[Task to complete]
Write out each line of the material again, word for word.

▼

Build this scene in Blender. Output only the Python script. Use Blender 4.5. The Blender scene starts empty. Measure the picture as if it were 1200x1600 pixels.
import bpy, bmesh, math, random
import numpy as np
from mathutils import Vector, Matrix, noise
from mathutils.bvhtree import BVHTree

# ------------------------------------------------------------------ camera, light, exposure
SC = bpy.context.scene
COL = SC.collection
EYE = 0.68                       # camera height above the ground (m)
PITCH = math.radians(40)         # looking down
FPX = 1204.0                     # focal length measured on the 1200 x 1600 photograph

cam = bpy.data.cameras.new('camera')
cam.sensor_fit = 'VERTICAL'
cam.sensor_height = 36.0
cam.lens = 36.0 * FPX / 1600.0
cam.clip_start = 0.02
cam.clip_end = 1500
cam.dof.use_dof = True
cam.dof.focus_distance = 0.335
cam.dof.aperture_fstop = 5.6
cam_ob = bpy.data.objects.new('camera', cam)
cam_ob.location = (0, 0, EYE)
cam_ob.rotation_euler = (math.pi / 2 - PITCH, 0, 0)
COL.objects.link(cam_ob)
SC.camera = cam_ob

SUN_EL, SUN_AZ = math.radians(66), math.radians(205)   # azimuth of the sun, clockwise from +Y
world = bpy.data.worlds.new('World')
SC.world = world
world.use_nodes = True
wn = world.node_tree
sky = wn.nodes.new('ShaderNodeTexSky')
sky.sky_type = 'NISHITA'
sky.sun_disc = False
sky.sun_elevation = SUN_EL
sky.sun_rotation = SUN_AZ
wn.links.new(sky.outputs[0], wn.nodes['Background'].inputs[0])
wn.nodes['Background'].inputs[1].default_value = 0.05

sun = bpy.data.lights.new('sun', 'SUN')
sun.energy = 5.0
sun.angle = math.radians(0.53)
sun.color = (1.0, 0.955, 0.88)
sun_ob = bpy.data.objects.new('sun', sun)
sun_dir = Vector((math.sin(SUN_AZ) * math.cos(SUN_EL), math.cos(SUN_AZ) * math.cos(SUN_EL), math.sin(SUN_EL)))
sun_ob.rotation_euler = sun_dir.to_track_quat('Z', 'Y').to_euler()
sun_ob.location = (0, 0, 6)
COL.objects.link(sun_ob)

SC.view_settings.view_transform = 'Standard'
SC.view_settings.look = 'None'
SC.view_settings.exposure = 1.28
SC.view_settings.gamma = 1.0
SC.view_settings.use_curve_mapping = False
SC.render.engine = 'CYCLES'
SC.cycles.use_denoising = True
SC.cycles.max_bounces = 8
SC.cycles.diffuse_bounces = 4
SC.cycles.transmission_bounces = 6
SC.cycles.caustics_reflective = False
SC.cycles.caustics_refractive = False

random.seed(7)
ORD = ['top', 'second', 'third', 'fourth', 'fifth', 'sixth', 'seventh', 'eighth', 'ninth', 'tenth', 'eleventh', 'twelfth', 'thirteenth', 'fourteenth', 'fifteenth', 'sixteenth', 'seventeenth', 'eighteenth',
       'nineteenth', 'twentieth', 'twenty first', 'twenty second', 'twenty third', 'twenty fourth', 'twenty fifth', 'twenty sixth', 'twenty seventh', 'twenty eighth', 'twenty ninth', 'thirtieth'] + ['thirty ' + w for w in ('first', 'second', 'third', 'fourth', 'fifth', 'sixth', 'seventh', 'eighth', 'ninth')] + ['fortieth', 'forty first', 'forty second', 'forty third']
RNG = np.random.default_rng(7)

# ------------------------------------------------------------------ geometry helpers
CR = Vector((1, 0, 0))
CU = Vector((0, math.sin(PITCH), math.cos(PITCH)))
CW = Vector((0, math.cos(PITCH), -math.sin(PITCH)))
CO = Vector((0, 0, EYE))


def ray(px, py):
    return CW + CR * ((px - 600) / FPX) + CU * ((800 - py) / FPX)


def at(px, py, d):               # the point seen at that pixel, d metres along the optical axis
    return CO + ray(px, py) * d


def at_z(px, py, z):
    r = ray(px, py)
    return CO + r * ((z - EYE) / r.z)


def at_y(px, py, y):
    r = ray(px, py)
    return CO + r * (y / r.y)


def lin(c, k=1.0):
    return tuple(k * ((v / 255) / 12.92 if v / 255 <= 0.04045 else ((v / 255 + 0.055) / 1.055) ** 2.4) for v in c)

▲

[Result for this exercise]
Build this scene in Blender. Output only the Python script. Use Blender 4.5. The Blender scene starts empty. Measure the picture as if it were 1200x1600 pixels.
import bpy, bmesh, math, random
import numpy as np
from mathutils import Vector, Matrix, noise
from mathutils.bvhtree import BVHTree

# ------------------------------------------------------------------ camera, light, exposure
SC = bpy.context.scene
COL = SC.collection
EYE = 0.68                       # camera height above the ground (m)
PITCH = math.radians(40)         # looking down
FPX = 1204.0                     # focal length measured on the 1200 x 1600 photograph

cam = bpy.data.cameras.new('camera')
cam.sensor_fit = 'VERTICAL'
cam.sensor_height = 36.0
cam.lens = 36.0 * FPX / 1600.0
cam.clip_start = 0.02
cam.clip_end = 1500
cam.dof.use_dof = True
cam.dof.focus_distance = 0.335
cam.dof.aperture_fstop = 5.6
cam_ob = bpy.data.objects.new('camera', cam)
cam_ob.location = (0, 0, EYE)
cam_ob.rotation_euler = (math.pi / 2 - PITCH, 0, 0)
COL.objects.link(cam_ob)
SC.camera = cam_ob

SUN_EL, SUN_AZ = math.radians(66), math.radians(205)   # azimuth of the sun, clockwise from +Y
world = bpy.data.worlds.new('World')
SC.world = world
world.use_nodes = True
wn = world.node_tree
sky = wn.nodes.new('ShaderNodeTexSky')
sky.sky_type = 'NISHITA'
sky.sun_disc = False
sky.sun_elevation = SUN_EL
sky.sun_rotation = SUN_AZ
wn.links.new(sky.outputs[0], wn.nodes['Background'].inputs[0])
wn.nodes['Background'].inputs[1].default_value = 0.05

sun = bpy.data.lights.new('sun', 'SUN')
sun.energy = 5.0
sun.angle = math.radians(0.53)
sun.color = (1.0, 0.955, 0.88)
sun_ob = bpy.data.objects.new('sun', sun)
sun_dir = Vector((math.sin(SUN_AZ) * math.cos(SUN_EL), math.cos(SUN_AZ) * math.cos(SUN_EL), math.sin(SUN_EL)))
sun_ob.rotation_euler = sun_dir.to_track_quat('Z', 'Y').to_euler()
sun_ob.location = (0, 0, 6)
COL.objects.link(sun_ob)

SC.view_settings.view_transform = 'Standard'
SC.view_settings.look = 'None'
SC.view_settings.exposure = 1.28
SC.view_settings.gamma = 1.0
SC.view_settings.use_curve_mapping = False
SC.render.engine = 'CYCLES'
SC.cycles.use_denoising = True
SC.cycles.max_bounces = 8
SC.cycles.diffuse_bounces = 4
SC.cycles.transmission_bounces = 6
SC.cycles.caustics_reflective = False
SC.cycles.caustics_refractive = False

random.seed(7)
ORD = ['top', 'second', 'third', 'fourth', 'fifth', 'sixth', 'seventh', 'eighth', 'ninth', 'tenth', 'eleventh', 'twelfth', 'thirteenth', 'fourteenth', 'fifteenth', 'sixteenth', 'seventeenth', 'eighteenth',
       'nineteenth', 'twentieth', 'twenty first', 'twenty second', 'twenty third', 'twenty fourth', 'twenty fifth', 'twenty sixth', 'twenty seventh', 'twenty eighth', 'twenty ninth', 'thirtieth'] + ['thirty ' + w for w in ('first', 'second', 'third', 'fourth', 'fifth', 'sixth', 'seventh', 'eighth', 'ninth')] + ['fortieth', 'forty first', 'forty second', 'forty third']
RNG = np.random.default_rng(7)

# ------------------------------------------------------------------ geometry helpers
CR = Vector((1, 0, 0))
CU = Vector((0, math.sin(PITCH), math.cos(PITCH)))
CW = Vector((0, math.cos(PITCH), -math.sin(PITCH)))
CO = Vector((0, 0, EYE))


def ray(px, py):
    return CW + CR * ((px - 600) / FPX) + CU * ((800 - py) / FPX)


def at(px, py, d):               # the point seen at that pixel, d metres along the optical axis
    return CO + ray(px, py) * d


def at_z(px, py, z):
    r = ray(px, py)
    return CO + r * ((z - EYE) / r.z)


def at_y(px, py, y):
    r = ray(px, py)
    return CO + r * (y / r.y)


def lin(c, k=1.0):
    return tuple(k * ((v / 255) / 12.92 if v / 255 <= 0.04045 else ((v / 255 + 0.055) / 1.055) ** 2.4) for v in c)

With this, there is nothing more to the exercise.